[EXERCISE OBJECTIVE]
Repeat the listing in full, exactly as it stands.
***
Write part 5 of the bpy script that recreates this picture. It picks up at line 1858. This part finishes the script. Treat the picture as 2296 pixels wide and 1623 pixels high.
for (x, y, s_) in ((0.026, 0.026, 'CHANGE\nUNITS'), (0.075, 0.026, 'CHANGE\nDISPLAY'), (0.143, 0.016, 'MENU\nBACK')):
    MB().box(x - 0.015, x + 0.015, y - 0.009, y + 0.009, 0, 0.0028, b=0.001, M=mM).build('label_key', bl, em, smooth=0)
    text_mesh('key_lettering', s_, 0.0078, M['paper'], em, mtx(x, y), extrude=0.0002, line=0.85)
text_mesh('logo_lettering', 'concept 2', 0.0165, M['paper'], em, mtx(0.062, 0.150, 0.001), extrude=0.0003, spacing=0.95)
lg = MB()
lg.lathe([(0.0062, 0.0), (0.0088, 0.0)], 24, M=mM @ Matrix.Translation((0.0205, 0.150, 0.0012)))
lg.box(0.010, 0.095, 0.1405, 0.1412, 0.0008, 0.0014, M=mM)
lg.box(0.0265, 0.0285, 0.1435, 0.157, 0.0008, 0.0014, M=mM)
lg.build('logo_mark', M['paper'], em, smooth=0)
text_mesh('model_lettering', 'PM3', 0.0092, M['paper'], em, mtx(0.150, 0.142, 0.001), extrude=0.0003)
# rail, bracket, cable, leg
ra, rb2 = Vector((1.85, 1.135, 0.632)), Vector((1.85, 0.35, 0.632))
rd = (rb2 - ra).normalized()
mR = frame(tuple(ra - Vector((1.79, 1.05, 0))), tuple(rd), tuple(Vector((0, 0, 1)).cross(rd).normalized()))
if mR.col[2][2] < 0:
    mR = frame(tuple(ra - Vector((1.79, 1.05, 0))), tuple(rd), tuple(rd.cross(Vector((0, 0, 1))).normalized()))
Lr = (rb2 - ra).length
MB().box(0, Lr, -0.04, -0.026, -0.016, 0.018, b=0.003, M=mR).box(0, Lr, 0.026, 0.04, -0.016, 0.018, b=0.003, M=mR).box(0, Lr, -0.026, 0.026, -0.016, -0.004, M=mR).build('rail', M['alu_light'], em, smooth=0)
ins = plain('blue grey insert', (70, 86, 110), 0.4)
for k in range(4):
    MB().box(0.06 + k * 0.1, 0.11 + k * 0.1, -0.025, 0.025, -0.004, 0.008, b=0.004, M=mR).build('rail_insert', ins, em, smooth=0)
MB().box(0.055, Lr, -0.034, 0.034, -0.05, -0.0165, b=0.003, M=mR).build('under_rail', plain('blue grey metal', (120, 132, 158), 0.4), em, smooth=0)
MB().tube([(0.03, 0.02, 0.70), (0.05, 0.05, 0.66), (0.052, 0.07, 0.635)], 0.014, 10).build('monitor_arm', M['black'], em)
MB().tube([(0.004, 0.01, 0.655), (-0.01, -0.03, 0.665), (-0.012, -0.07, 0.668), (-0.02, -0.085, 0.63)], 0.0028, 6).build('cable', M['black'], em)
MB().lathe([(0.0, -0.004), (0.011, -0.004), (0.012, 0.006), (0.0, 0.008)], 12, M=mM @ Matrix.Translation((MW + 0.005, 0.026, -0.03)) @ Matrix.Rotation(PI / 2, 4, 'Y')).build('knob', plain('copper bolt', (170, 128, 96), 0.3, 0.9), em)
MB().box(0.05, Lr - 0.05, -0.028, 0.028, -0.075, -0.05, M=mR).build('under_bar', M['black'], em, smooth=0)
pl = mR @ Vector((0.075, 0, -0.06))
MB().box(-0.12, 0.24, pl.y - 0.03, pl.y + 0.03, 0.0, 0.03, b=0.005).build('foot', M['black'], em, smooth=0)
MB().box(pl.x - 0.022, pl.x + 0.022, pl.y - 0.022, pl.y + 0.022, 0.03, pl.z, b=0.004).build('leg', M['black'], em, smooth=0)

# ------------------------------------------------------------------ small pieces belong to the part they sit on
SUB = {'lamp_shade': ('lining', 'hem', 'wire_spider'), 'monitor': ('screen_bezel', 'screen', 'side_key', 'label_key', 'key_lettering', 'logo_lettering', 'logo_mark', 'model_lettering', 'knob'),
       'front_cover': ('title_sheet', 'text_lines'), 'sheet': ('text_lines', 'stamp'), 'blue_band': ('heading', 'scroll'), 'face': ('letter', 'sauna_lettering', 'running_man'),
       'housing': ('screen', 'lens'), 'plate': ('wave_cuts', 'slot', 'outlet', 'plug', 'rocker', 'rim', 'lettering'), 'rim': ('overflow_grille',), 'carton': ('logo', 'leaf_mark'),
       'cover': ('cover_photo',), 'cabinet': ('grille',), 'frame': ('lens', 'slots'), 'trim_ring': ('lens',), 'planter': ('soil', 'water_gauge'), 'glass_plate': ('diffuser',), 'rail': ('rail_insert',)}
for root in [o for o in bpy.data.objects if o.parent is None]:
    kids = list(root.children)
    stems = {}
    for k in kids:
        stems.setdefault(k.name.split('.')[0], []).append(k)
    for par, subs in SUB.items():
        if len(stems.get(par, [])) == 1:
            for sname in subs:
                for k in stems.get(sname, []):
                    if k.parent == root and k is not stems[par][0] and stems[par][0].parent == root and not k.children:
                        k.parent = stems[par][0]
***
[SOLUTION FOR THIS PROBLEM]
Write part 5 of the bpy script that recreates this picture. It picks up at line 1858. This part finishes the script. Treat the picture as 2296 pixels wide and 1623 pixels high.
for (x, y, s_) in ((0.026, 0.026, 'CHANGE\nUNITS'), (0.075, 0.026, 'CHANGE\nDISPLAY'), (0.143, 0.016, 'MENU\nBACK')):
    MB().box(x - 0.015, x + 0.015, y - 0.009, y + 0.009, 0, 0.0028, b=0.001, M=mM).build('label_key', bl, em, smooth=0)
    text_mesh('key_lettering', s_, 0.0078, M['paper'], em, mtx(x, y), extrude=0.0002, line=0.85)
text_mesh('logo_lettering', 'concept 2', 0.0165, M['paper'], em, mtx(0.062, 0.150, 0.001), extrude=0.0003, spacing=0.95)
lg = MB()
lg.lathe([(0.0062, 0.0), (0.0088, 0.0)], 24, M=mM @ Matrix.Translation((0.0205, 0.150, 0.0012)))
lg.box(0.010, 0.095, 0.1405, 0.1412, 0.0008, 0.0014, M=mM)
lg.box(0.0265, 0.0285, 0.1435, 0.157, 0.0008, 0.0014, M=mM)
lg.build('logo_mark', M['paper'], em, smooth=0)
text_mesh('model_lettering', 'PM3', 0.0092, M['paper'], em, mtx(0.150, 0.142, 0.001), extrude=0.0003)
# rail, bracket, cable, leg
ra, rb2 = Vector((1.85, 1.135, 0.632)), Vector((1.85, 0.35, 0.632))
rd = (rb2 - ra).normalized()
mR = frame(tuple(ra - Vector((1.79, 1.05, 0))), tuple(rd), tuple(Vector((0, 0, 1)).cross(rd).normalized()))
if mR.col[2][2] < 0:
    mR = frame(tuple(ra - Vector((1.79, 1.05, 0))), tuple(rd), tuple(rd.cross(Vector((0, 0, 1))).normalized()))
Lr = (rb2 - ra).length
MB().box(0, Lr, -0.04, -0.026, -0.016, 0.018, b=0.003, M=mR).box(0, Lr, 0.026, 0.04, -0.016, 0.018, b=0.003, M=mR).box(0, Lr, -0.026, 0.026, -0.016, -0.004, M=mR).build('rail', M['alu_light'], em, smooth=0)
ins = plain('blue grey insert', (70, 86, 110), 0.4)
for k in range(4):
    MB().box(0.06 + k * 0.1, 0.11 + k * 0.1, -0.025, 0.025, -0.004, 0.008, b=0.004, M=mR).build('rail_insert', ins, em, smooth=0)
MB().box(0.055, Lr, -0.034, 0.034, -0.05, -0.0165, b=0.003, M=mR).build('under_rail', plain('blue grey metal', (120, 132, 158), 0.4), em, smooth=0)
MB().tube([(0.03, 0.02, 0.70), (0.05, 0.05, 0.66), (0.052, 0.07, 0.635)], 0.014, 10).build('monitor_arm', M['black'], em)
MB().tube([(0.004, 0.01, 0.655), (-0.01, -0.03, 0.665), (-0.012, -0.07, 0.668), (-0.02, -0.085, 0.63)], 0.0028, 6).build('cable', M['black'], em)
MB().lathe([(0.0, -0.004), (0.011, -0.004), (0.012, 0.006), (0.0, 0.008)], 12, M=mM @ Matrix.Translation((MW + 0.005, 0.026, -0.03)) @ Matrix.Rotation(PI / 2, 4, 'Y')).build('knob', plain('copper bolt', (170, 128, 96), 0.3, 0.9), em)
MB().box(0.05, Lr - 0.05, -0.028, 0.028, -0.075, -0.05, M=mR).build('under_bar', M['black'], em, smooth=0)
pl = mR @ Vector((0.075, 0, -0.06))
MB().box(-0.12, 0.24, pl.y - 0.03, pl.y + 0.03, 0.0, 0.03, b=0.005).build('foot', M['black'], em, smooth=0)
MB().box(pl.x - 0.022, pl.x + 0.022, pl.y - 0.022, pl.y + 0.022, 0.03, pl.z, b=0.004).build('leg', M['black'], em, smooth=0)

# ------------------------------------------------------------------ small pieces belong to the part they sit on
SUB = {'lamp_shade': ('lining', 'hem', 'wire_spider'), 'monitor': ('screen_bezel', 'screen', 'side_key', 'label_key', 'key_lettering', 'logo_lettering', 'logo_mark', 'model_lettering', 'knob'),
       'front_cover': ('title_sheet', 'text_lines'), 'sheet': ('text_lines', 'stamp'), 'blue_band': ('heading', 'scroll'), 'face': ('letter', 'sauna_lettering', 'running_man'),
       'housing': ('screen', 'lens'), 'plate': ('wave_cuts', 'slot', 'outlet', 'plug', 'rocker', 'rim', 'lettering'), 'rim': ('overflow_grille',), 'carton': ('logo', 'leaf_mark'),
       'cover': ('cover_photo',), 'cabinet': ('grille',), 'frame': ('lens', 'slots'), 'trim_ring': ('lens',), 'planter': ('soil', 'water_gauge'), 'glass_plate': ('diffuser',), 'rail': ('rail_insert',)}
for root in [o for o in bpy.data.objects if o.parent is None]:
    kids = list(root.children)
    stems = {}
    for k in kids:
        stems.setdefault(k.name.split('.')[0], []).append(k)
    for par, subs in SUB.items():
        if len(stems.get(par, [])) == 1:
            for sname in subs:
                for k in stems.get(sname, []):
                    if k.parent == root and k is not stems[par][0] and stems[par][0].parent == root and not k.children:
                        k.parent = stems[par][0]